Originally Posted by Bob22A:
“All these type of programes seem to be turning into personality programes. The task seems to be just an aside”
“All these type of programes seem to be turning into personality programes. The task seems to be just an aside”
That’s what most people constitute entertainment. If people were selected purely on their ability, most of the audience would find the programme boring and switch off. Presumably, candidates are selected because they are either interesting, charming, attractive, arrogant, emotionally volatile, or incompetent. (Or, they are easily coaxed into being, or sounding, one of the above by the production team).
Alan Sugar is pretty good at making money, so he’s going to want to make The Apprentice as successful as it can possibly be. Given that there are only likely to be a handful of the candidates Alan would consider hiring in the first place, it makes no difference what order he fires the rest of them, so he may as well make sure the programme is as entertaining as possible by keeping the strong characters on board. (Also, keeping the more disruptive and awkward people on board means he can see how the good ones deal with working with them.)
Also, I wonder how many of the “mistakes” people make are actually their fault. I think it would be quite easy for the producers to sit around planning what the episode’s “cock up” is going to be, then engineer that. Considering the two teams are always in isolation throughout the task, it’s extremely easy for them to fix who wins, or even what details are overlooked.
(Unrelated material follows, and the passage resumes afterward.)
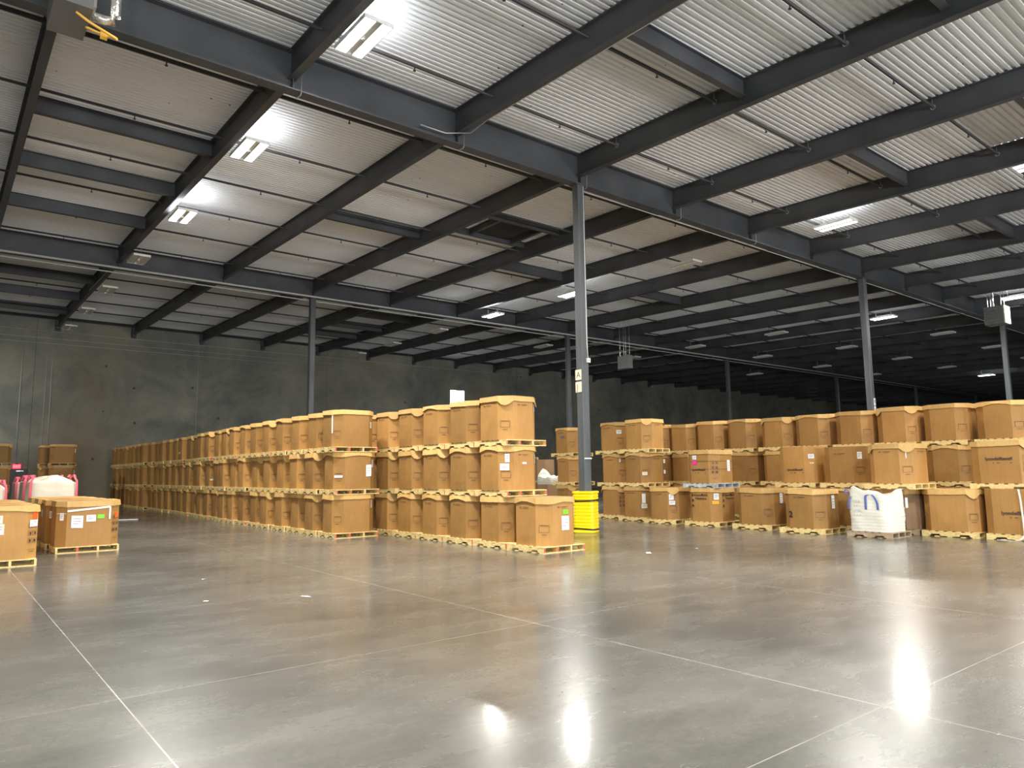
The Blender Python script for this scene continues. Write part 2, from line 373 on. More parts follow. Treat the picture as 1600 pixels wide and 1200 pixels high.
# two grey conduits below the far girder, one along the near girder flange
def pipe_thing(name, pts, r, mt, label, cat='pipe', n=6):
    return tag(put(name, MB().tube(pts, r, mt, n).mesh(name, True)), label, cat)
zg2 = deck_z(G2Y) - GD; zg1 = deck_z(G1Y) - GD
pipe_thing('water_main', [(XL + .3, G2Y - .35, zg2 - .02), (XR - .3, G2Y - .35, zg2 - .02)], .045, M['conduit'], 'long grey pipe hung just in front of the far girder')
pipe_thing('conduit', [(XL + .3, G2Y + .3, zg2 - .06), (XR - .3, G2Y + .3, zg2 - .06)], .03, M['conduit'], 'long thin grey conduit just behind the far girder')
pipe_thing('conduit', [(X1 + .35, G1Y + .2, zg1 - .015), (XR - .3, G1Y + .2, zg1 - .015)], .014, M['conduit'], 'thin pale conduit along the near girder, right of the yellow-guarded column')
pipe_thing('conduit', [(X1 - JP + .11, 1, deck_z(1) - JD + .01), (X1 - JP + .11, G1Y - 1.2, deck_z(G1Y - 1.2) - JD + .01), (X1 - JP + .11, G1Y - .5, zg1 + .16), (X1 - JP - .4, G1Y - .2, zg1 + .12), (X1 - JP - 1.1, G1Y - .2, zg1 + .12)], .014, M['galv'], 'pale bent conduit under the roof beam left of the near column')
pipe_thing('conduit', [(X1 - 2 * JP - .13, G2Y + 1.6, deck_z(G2Y) - JD), (X1 - 2 * JP - .13, 38, deck_z(38) - JD)], .014, M['galv'], 'short pale conduit beside unlit lights near the back wall')
for i, x in enumerate((X1 - JP + .12, X1 + .15, X1 + JP + .15, X1 + 2 * JP + .15, X1 - 2 * JP + .15)):
    mb = MB().tube([(x, G1Y - .2, deck_z(G1Y) - .02), (x, G1Y - .2, zg1 - .08)], .008, M['galv'], 5)
    mb.tube([(x, G1Y - .2, zg1 - .05), (x, G1Y - .15, zg1 - .1), (x, G1Y + .05, zg1 - .07)], .012, M['galv'], 5)
    tag(put('hanger_rod', mb.mesh('hanger_rod')), 'thin steel hanger rod on the near girder, %s' % ('left of the column', 'at the column', 'first right of the column', 'second right of the column', 'at the beam with the nearest lights')[i], 'hanger', 'hanger rods on the near girder')

# roof hatch frame
z = deck_z(20)
r = empty('roof_hatch', (15.85, 20, z - .3)); tag(r, 'square roof hatch with dark frame left of the near column', 'hatch')
inv = Matrix.Translation((-15.85, -20, -(z - .3)))
xa, xb = X1 + .1, X1 + JP - .1
for nm, me in (('frame_beam', beam_mesh('fb', (xa, 19.0, deck_z(19) - .01), (xb, 19.0, deck_z(19) - .01), .22, .12)), ('frame_beam', beam_mesh('fb', (xa, 21.0, deck_z(21) - .01), (xb, 21.0, deck_z(21) - .01), .22, .12)),
               ('frame_beam', beam_mesh('fb', (14.85, 19.07, z - .01), (14.85, 20.93, z - .01), .22, .12)), ('frame_beam', beam_mesh('fb', (16.75, 19.07, z - .01), (16.75, 20.93, z - .01), .22, .12)),
               ('hatch_panel', MB().box(14.95, 16.65, 19.1, 20.9, z - .06, z - .03, M['rubber']).mesh('hp'))):
    o = put(nm, me, r); o.matrix_parent_inverse = inv

# ------------------------------------------------------------------ columns
def column(x, y, w, lab, zt):
    r = empty('steel_column', (x, y, 0)); tag(r, lab, 'column', 'steel columns')
    b = w / 2; c = .02
    ring = [(-b + c, -b), (b - c, -b), (b, -b + c), (b, b - c), (b - c, b), (-b + c, b), (-b, b - c), (-b, -b + c)]
    vs = [(u, v, zz) for zz in (0, zt) for u, v in ring]; fs = [(k, (k + 1) % 8, 8 + (k + 1) % 8, 8 + k) for k in range(8)] + [tuple(range(8))[::-1], tuple(range(8, 16))]
    put('shaft', MB().add(vs, fs, M['column']).mesh('shaft'), r)
    put('cap_plate', MB().box(-.2, .2, -.14, .14, zt, zt + .024, M['steel']).mesh('cap_plate'), r)
    return r
cols = {}
for gi, (gy, zt, nm) in enumerate(((G1Y, zg1 - .03, 'near'), (G2Y, zg2 - .03, 'far'))):
    for k in range(0, 6):
        x = X1 + BX * k
        if gi == 0:
            lab = ['grey square steel column rising from the yellow guard', 'grey steel column with small white signs behind the right stacks', 'grey steel column near right edge below the wall heater'][k] if k < 3 else 'grey steel column of the near row, far off to the right, number %s' % ORD[k + 1]
            if k > 2: continue
        else:
            lab = 'grey steel column of the far row, %s from the left' % ORD[k + 1]
        cols[(gi, k)] = column(x, gy, .25, lab, zt)
# things on the near column
def small_sign(loc, letter, mt, label, par=None):
    r = empty('letter_sign', loc); tag(r, label, 'sign', 'letter signs on the near column')
    put('card', MB().box(-.006, 0, -.115, .115, -.14, .14, M['paper_cream']).mesh('card'), r)
    t = text_mesh(letter, .22, mt); o = put('letter', t, r); o.rotation_euler = (PI / 2, 0, -PI / 2); o.location = (-.008, .07, -.075)
    return r
_txt = {}
def text_mesh(s, size, mt, sx=1.0, bold=0.0, align='LEFT'):
    k = (s, size, mt.name, sx, bold, align)
    if k in _txt: return _txt[k]
    cu = bpy.data.curves.new('t', 'FONT'); cu.body = s; cu.size = size; cu.align_x = align; cu.offset = bold; cu.extrude = .0006
    ob = bpy.data.objects.new('t', cu); C.objects.link(ob); bpy.context.view_layer.update()
    me = bpy.data.meshes.new_from_object(ob.evaluated_get(bpy.context.evaluated_depsgraph_get()))
    bpy.data.objects.remove(ob); me.materials.clear(); me.materials.append(mt)
    for v in me.vertices: v.co.x *= sx
    _txt[k] = me; return me
CX, CY = X1 - .13, G1Y
def sp(px):  return px
small_sign((CX - .004, CY + .02, 4.17), 'A', M['ink'], 'upper letter card marked A on the near grey column')
small_sign((CX - .004, CY + .02, 3.84), 'J', M['red_ink'], 'lower letter card marked J on the near grey column')
pipe_thing('conduit', [(X1 + .05, CY - .14, zg1 - .05), (X1 + .05, CY - .142, 5.0), (X1 + .08, CY - .142, 4.62)], .012, M['white'], 'thin white conduit down the near grey column')
r = empty('junction_box', (X1 + .08, CY - .13, 4.56)); tag(r, 'small white junction box on the near grey column', 'box')
put('housing', MB().box(-.055, .055, -.05, 0, -.06, .06, M['white']).mesh('jb'), r); put('button', MB().tube([(0, -.05, 0), (0, -.056, 0)], .015, M['black'], 8).mesh('btn'), r)
tag(put('tape_band', MB().box(X1 - .131, X1 + .136, CY - .136, CY - .131, 1.92, 1.95, M['paper']).box(X1 + .131, X1 + .136, CY - .131, CY + .1, 1.92, 1.95, M['paper']).mesh('tape')), 'narrow white tape band on column above yellow guard', 'tape')
for i, (zz, l) in enumerate(((4.28, 'upper'), (3.95, 'lower'))):
    x = X1 + BX
    r = empty('column_sign', (x, G1Y - .13, zz)); tag(r, '%s white sign on the second column right of the guarded one' % l, 'sign', 'signs on the second column')
    put('card', MB().box(-.02, .12, -.01, 0, -.15, .15, M['paper']).mesh('cs'), r)
    put('letter', text_mesh('B' if i else '', .2, M['red_ink']) if i else MB().box(.02, .08, -.013, -.011, -.06, .08, M['ink']).mesh('cm'), r)
    if i: r.children[-1].rotation_euler = (PI / 2, 0, 0); r.children[-1].location = (-.01, -.012, -.07)

# ------------------------------------------------------------------ yellow column guard
def guard():
    r = empty('column_guard', (X1 + .02, G1Y + .02, 0), math.radians(28)); tag(r, 'bright yellow plastic column guard with black straps', 'guard')
    H = 1.08; hw = .262; inner = .20
    def ring(z, k, e):
        pts = []; cr = .09; a = hw + e
        for qx, qy, a0 in ((1, 1, 0), (-1, 1, 90), (-1, -1, 180), (1, -1, 270)):
            for t in range(0, 91, 30):
                an = math.radians(a0 + t); pts.append((qx * (a - cr) + cr * math.cos(an), qy * (a - cr) + cr * math.sin(an), z))
        return pts
    prof = [(0, .012), (.03, .03)]
    z = .05
    def ribs(z0, z1, n):
        out = []; h = (z1 - z0) / n
        for i in range(n):
            a = z0 + i * h
            out += [(a + .04 * h, .008), (a + .12 * h, .024), (a + .86 * h, .024), (a + .94 * h, .008)]
        return out
    prof += ribs(.10, .80, 8) + [(.81, -.012), (.85, -.012)] + ribs(.86, 1.0, 2) + [(1.01, .02), (1.03, .04), (1.07, .04), (1.08, .02)]
    vs = []; n = 16
    for zz, e in prof: vs += ring(zz, 0, e)
    fs = [(i * n + k, i * n + (k + 1) % n, (i + 1) * n + (k + 1) % n, (i + 1) * n + k) for i in range(len(prof) - 1) for k in range(n)]
    top = (len(prof) - 1) * n
    base = len(vs)
    for zz in (1.08, 0):
        vs += [(p[0] * inner / (hw + .02), p[1] * inner / (hw + .02), zz) for p in ring(zz, 0, .0)]
    fs += [(top + k, top + (k + 1) % n, base + (k + 1) % n, base + k) for k in range(n)]
    fs += [(base + k, base + (k + 1) % n, base + n + (k + 1) % n, base + n + k) for k in range(n)]
    put('guard_shell', MB().add(vs, fs, M['yellow']).mesh('guard'), r)
    for zc, tilt in ((.835, .012), (.10, -.02)):
        o_ = [Vector(p) for p in ring(0, 0, .032)]; i_ = [Vector(p) for p in ring(0, 0, .022)]
        vs = []
        for P in (o_, i_):
            for dz in (-.018, .018): vs += [(p.x, p.y, zc + dz + tilt * (p.x - p.y) / .4) for p in P]
        fs = []
        for k in range(n):
            q = (k + 1) % n
            fs += [(k, q, n + q, n + k), (2 * n + k, 3 * n + k, 3 * n + q, 2 * n + q), (n + k, n + q, 3 * n + q, 3 * n + k), (k, 2 * n + k, 2 * n + q, q)]
        put('strap', MB().add(vs, fs, M['black']).mesh('strap'), r)['label'] = 'black webbing strap'
guard()

# ------------------------------------------------------------------ lights
def fixture_meshes():
    h = MB().box(-.29, .29, -.61, .61, .02, .05, M['white'])
    for x in (-.29, -.055, .055, .27): h.box(x, x + .02 if x > 0 or x < -.2 else x + .02, -.61, .61, -.03, .02, M['white'])
    h.box(-.29, .29, -.63, -.61, -.03, .05, M['white']).box(-.29, .29, .61, .63, -.03, .05, M['white'])
    h.box(-.05, .05, -.35, .35, .05, .12, M['white'])
    d_on = MB().box(-.09, .09, -.6, .6, -.022, .0, M['lens_on']); d_off = MB().box(-.09, .09, -.6, .6, -.022, .0, M['lens_off'])
    w = MB()
    return h.mesh('housing'), d_on.mesh('lens_on'), d_off.mesh('lens_off')
FH, FON, FOFF = fixture_meshes()
LZ = 9.7
def LH(y): return min(LZ, deck_z(y) - .5)
def lamp(x, y, on, label, power=1.0):
    r = empty('high_bay_light', (x, y, LH(y))); tag(r, label, 'ceiling light', 'high bay lights, ' + ('lit' if on else 'switched off'))
    put('housing', FH, r)
    for s in (-1, 1):
        o = put('diffuser', FON if on else FOFF, r, loc=(s * .165, 0, 0)); o['label'] = 'glowing white panel' if on else 'unlit grey panel'
    top = deck_z(y) - LH(y)
    put('hanger_wire', MB().tube([(0, -.4, .05), (0, -.4, top)], .004, M['galv'], 4).tube([(0, .4, .05), (0, .4, top)], .004, M['galv'], 4).mesh('wire'), r)
    put('sensor', MB().tube([(0, 0, .02), (0, 0, -.05)], .035, M['white'], 10).mesh('sensor'), r)
    if on: lamp_light(x, y, power)
REAR_FILL = 1500; LP = 500; UP_FILL = .065
def lamp_light(x, y, power=1.0):
    for zz, rot, p in ((LH(y) - .06, 0, 1.0), (LH(y) + .14, PI, UP_FILL)):  # the upward area light is added to brighten the roof deck
        l = bpy.data.lights.new('lamp_and_fill', 'AREA'); l.shape = 'RECTANGLE'; l.size = .55; l.size_y = 1.2
        l.energy = LP * power * p; l.color = (1, .965, .90) if p == 1.0 else (.93, .97, 1)
        o = bpy.data.objects.new('lamp_and_fill', l); C.objects.link(o); o.location = (x, y, zz); o.rotation_euler = (rot, 0, 0)
rowA = [(11.5, 1, 'nearest of the row over the left aisle'), (17.5, 1, 'second of the row over the left aisle'), (23.4, 1, 'third of the row over the left aisle'),
        (29.2, 0, 'just before the far girder over the left aisle'), (34.9, 0, 'just beyond the far girder over the left aisle'), (40.0, 0, 'farther beyond the far girder over the left aisle'), (45.0, 0, 'closest to the back wall over the left aisle')]
for y, on, nm in rowA: lamp(5.85 - .014 * (y - 4), y, on, ('lit' if on else 'unlit') + ' twin-panel high bay light ' + nm)
rowB = [(11.4, 1, 'above the right stacks, just right of the near girder'), (17.4, 0, 'right of the near column, behind the near girder'), (23.6, 1, 'seen just left of the near column'),
        (29.2, 1, 'close to the far girder, left of the near column'), (34.4, 0, 'beyond the far girder, left of the near column'), (39.7, 0, 'far beyond the far girder, left of the near column'), (44.4, 0, 'near the back wall, right of the far left column')]
for y, on, nm in rowB: lamp(23.1 - .055 * (y - 11.4) if y < 24 else 22.15, y, on, ('lit' if on else 'unlit') + ' high bay light ' + nm)
rowC = [(39.9, 17.4, 1, 'lit high bay light right behind the second column'), (40.4, 11.3, 1, 'lit high bay light at the right edge above the heater'), (73.2, 23.4, 1, 'small lit high bay light far away at the right')]
for x, y, on, nm in rowC: lamp(x, y, on, nm)
k = 0
for x, y in ((39.2, 23.4), (47.8, 23.4), (56.2, 23.4), (64.5, 23.4), (46.6, 29.0), (55.2, 29.1), (54.7, 34.9), (64.0, 29.2), (47.8, 17.4), (56.2, 17.4), (30.5, 34.8), (39.0, 34.8), (39.0, 29.2), (64.0, 17.4)):
    k += 1; lamp(x, y, 0, 'unlit high bay light in the dark right half of the roof, %s of that group' % ORD[k])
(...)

Considering there seems to be a “cock up” almost every week now, I’m quite sure they are being contrived. They can basically do anything they like because we only get to see a tiny fraction of the footage that they choose show us.
None of this bothers me, though. The emotion is real, and the programme is edited in an entertaining way, so I enjoy it. And of course I love to get my weekly fix of all my favourite songs: Dance of the Knights, Clubbed To Death, and the others.

Originally Posted by Willie Wontie:
“He's making a TV programme. The TV programme is shown once a week. He knows that, the contestants know that. The whole show is made for the benefit of the TV viewers (as well as the one winning contestant). That is why he said "Next week's task" rather than "Tomorrow's task". Because "Tomorrow's task" would have had to be refilmed.”
“He's making a TV programme. The TV programme is shown once a week. He knows that, the contestants know that. The whole show is made for the benefit of the TV viewers (as well as the one winning contestant). That is why he said "Next week's task" rather than "Tomorrow's task". Because "Tomorrow's task" would have had to be refilmed.”
Maybe most people find this sort of thing clear and helpful, but I just find that really confusing.
The Apprentice isn’t presented as a live show. We are not supposed to be watching events in real time. We see them going to bed at night and getting up in the morning. Alan often says “I’ll see you in the morning”. Everything that happens seems to relate to the events as they happened at the time of filming.
So Alan switching between “real time” and “air time” seems needlessly confusing to me. And it makes it feel less like a fly-on-the-wall documentary and more like performance.
Originally Posted by starsailor:
“Most game shows do that. Countdown certainly used to.
Even stuff like deal or no deal they film a sequence of shows in a row.”
“Most game shows do that. Countdown certainly used to.
Even stuff like deal or no deal they film a sequence of shows in a row.”
The difference between Countdown and The Apprentice is that Countdown is supposed to be recorded on the day it’s aired. The fact that they film it all in one go is something of a secret, that they try to cover up by lying outright. They lie about the date. They lie about what they did over the “weekend”. They lie about it being their own birthdays. The Apprentice is not at al like this: it’s supposed to be live, and the programme has never even suggested that tasks take place once a week, or that the episodes were filmed recently.
So if Jeff Stelling says: “I’ll see you tomorrow for more Countdown”, that may mean 10 minutes to him. But if Alan Sugar says “I’ll see you back in here tomorrow”, that is actually supposed to mean the next day. To my knowledge, we’ve never been lied to about the passage of time on the Apprentice.